I will cite two examples – the assassination of Julius Caesar and Lenin’s revolutionary movement. The conspirators against Caesar wanted to stop Caesar from concentrating power in his person. They succeeded and Caesar was killed. The civil war ensued, and ended when Octavian, the ultimate winner, proclaimed himself emperor and concentrated all the power of the state in his person. Caesar was killed, lots of other people were killed, and nothing strategically changed for the Roman state, because concentration of power in the Emperor was actually the logical solution for the problem of the state’s fragmentation of power at that point, which Marius, Sulla, Caesar and ultimately Octavian merely had taken advantage of and solved.

Lenin’s success in spreading the communist propaganda in the Russian empire was the result of a conspiracy of the German political leadership to finance Lenin, whom they saw as a disruptive element that would destabilise Russia and make it exit the war. They gave him tens of millions of marks, which was sufficient to finance the huge and ultimately successful propaganda effort. The conspiracy was successful, and Russia surrendered and exited the war, had a terrible internecine civil war, and its historic progress was degraded. However, none of this helped Germany – it still lost the war, had a terrible period of poverty that caused the meteoric rise of Hitler, which caused the second world war and Germany’s ultimate destruction by the hand of those very Russian communists they helped create.

Basically, what we see are two examples of conspiracies that are a tactical success and a strategic failure – they accomplished the immediate goal, but failed to achieve the actual goal.
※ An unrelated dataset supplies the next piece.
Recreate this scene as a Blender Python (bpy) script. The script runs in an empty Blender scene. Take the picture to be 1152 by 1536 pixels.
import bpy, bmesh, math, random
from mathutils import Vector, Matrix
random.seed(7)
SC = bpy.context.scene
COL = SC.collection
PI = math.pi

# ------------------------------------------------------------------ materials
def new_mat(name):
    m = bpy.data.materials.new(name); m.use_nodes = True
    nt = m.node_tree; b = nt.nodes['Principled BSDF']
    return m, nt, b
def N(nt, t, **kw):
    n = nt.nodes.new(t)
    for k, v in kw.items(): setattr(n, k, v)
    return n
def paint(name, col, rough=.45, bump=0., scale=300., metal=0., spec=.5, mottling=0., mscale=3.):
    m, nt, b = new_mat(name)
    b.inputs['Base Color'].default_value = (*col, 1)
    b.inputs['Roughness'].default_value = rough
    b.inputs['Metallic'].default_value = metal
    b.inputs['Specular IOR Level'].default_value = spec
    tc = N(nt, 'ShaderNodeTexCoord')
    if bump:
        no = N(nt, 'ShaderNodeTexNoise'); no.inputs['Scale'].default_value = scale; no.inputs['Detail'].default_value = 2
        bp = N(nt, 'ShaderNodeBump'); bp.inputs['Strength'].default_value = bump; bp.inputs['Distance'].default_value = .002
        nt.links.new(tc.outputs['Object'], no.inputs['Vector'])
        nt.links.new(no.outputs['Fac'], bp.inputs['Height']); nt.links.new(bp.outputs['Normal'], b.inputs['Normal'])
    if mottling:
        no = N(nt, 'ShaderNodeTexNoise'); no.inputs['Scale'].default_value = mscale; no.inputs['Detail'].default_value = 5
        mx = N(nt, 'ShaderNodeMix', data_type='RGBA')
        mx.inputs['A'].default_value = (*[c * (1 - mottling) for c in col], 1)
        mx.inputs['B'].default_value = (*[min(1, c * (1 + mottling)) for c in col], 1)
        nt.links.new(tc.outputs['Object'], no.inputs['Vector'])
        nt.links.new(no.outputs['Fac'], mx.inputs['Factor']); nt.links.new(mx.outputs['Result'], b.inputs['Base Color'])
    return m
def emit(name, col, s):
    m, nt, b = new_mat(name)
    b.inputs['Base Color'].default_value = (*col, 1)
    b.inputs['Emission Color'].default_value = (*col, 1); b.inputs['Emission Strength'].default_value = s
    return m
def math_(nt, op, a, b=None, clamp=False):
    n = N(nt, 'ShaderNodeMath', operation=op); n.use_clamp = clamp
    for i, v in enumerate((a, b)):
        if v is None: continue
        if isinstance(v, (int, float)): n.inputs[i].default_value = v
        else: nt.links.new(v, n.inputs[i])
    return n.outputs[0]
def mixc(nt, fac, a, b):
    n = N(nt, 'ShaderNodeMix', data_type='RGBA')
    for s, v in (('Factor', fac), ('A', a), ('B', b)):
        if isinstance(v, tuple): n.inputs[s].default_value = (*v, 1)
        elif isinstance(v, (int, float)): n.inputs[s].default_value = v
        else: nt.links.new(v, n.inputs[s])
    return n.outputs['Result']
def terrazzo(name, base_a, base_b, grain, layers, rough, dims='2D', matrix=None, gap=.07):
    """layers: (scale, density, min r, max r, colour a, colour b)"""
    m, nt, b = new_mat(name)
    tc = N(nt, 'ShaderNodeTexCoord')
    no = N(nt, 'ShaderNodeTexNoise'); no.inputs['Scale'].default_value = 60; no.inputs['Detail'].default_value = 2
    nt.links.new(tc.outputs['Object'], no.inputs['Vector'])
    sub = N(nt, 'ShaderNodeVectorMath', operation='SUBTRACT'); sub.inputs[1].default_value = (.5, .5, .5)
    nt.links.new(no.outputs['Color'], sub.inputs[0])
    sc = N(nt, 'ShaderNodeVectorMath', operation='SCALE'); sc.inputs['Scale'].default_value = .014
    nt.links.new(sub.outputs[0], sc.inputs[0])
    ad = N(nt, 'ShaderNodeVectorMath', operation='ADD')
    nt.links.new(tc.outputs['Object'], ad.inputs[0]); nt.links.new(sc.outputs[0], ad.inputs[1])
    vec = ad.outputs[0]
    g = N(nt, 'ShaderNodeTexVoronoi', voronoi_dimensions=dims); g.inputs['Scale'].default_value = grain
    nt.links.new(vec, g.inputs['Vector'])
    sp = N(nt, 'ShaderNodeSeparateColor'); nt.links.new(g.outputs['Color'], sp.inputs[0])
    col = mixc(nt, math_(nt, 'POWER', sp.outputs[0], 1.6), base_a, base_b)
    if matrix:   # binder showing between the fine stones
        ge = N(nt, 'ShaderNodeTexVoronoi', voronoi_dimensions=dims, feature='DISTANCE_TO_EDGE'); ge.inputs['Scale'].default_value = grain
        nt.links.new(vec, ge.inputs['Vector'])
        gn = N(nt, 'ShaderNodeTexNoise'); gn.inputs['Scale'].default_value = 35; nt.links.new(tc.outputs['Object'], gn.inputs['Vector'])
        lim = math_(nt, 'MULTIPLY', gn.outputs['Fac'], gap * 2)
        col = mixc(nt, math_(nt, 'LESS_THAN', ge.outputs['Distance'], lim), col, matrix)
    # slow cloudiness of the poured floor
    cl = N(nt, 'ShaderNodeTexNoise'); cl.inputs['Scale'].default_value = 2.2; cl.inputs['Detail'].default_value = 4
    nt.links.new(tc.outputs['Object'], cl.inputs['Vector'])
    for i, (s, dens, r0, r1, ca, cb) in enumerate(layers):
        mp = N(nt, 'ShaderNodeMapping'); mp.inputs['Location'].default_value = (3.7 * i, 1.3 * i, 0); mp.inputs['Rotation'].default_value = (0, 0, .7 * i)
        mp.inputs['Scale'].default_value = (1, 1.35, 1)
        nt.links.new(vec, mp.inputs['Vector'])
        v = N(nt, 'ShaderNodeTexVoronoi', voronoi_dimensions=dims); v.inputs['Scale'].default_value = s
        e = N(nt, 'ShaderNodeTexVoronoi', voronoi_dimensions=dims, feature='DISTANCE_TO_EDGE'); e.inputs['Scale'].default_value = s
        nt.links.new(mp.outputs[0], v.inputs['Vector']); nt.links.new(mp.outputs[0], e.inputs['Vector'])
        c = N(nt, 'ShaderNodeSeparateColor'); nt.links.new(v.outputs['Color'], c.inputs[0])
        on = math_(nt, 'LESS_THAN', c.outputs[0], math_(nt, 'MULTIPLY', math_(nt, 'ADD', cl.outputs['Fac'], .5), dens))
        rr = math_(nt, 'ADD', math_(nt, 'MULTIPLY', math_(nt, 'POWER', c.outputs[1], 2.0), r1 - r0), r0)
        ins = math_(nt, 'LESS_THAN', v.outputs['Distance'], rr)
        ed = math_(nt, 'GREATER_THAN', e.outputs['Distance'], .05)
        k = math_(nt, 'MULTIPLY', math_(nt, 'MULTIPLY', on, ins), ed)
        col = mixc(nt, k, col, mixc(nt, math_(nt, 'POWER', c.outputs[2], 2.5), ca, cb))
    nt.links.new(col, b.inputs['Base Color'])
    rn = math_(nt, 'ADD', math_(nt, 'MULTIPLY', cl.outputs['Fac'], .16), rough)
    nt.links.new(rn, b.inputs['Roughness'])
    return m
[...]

What does this tell us? First of all, it tells us that people are mistaken in their view that great historic trends can be changed by influencing one thing – for instance, if you killed Hitler in time, there would be no WW2. This is the mistake the Caesar’s assassins made, thinking their problem was Caesar, and all they did was get themselves eliminated, get a lot of people killed, and promote Octavian to Caesar. If you killed Hitler, the problems that made him rise to power would make someone else rise to power, and that one might not have had Hitler’s weaknesses, making the problem potentially worse. What we see is that conspirators are often successful, but short-sighted, and with a flawed understanding of the issues at hand. They are not some all-powerful, all-knowing cabal ruling mankind from the shadows; they are just men with flawed understanding, who use their power to succeed tactically, get many people killed and often cause terrible suffering for many more, and still fail to accomplish their actual goal.

An example of this are the Jews, with their Zionist efforts. Every single move they made seems to have been successful – get the state of Israel, move there, protect it using the power of America, make it modern and powerful. However, strategically they painted themselves into a corner. They have the worst piece of real estate in the Middle East, which is mostly desert and doesn’t even have oil. They don’t have the majority there because they couldn’t get rid of the Arabs, who hate them and perpetually conspire to destroy them. Their international protection is America, whose power is waning. Essentially, they managed to all move to a single place and make their collective destruction more likely, while still failing to accomplish a Jewish-religious state populated only by Jews, that would be safe for them and allow them to practice their religion and maintain their society, and not assimilate.

Sure, we must be mindful of conspiracies, as history teaches us that they exist, and can produce great harm. However, history also teaches us that conspirators don’t really benefit from their actions, and often succeed tactically only to be doomed strategically.

The ultimate lesson is that if you don’t know what you’re doing, being able to actually do it successfully can be more of a curse than a blessing.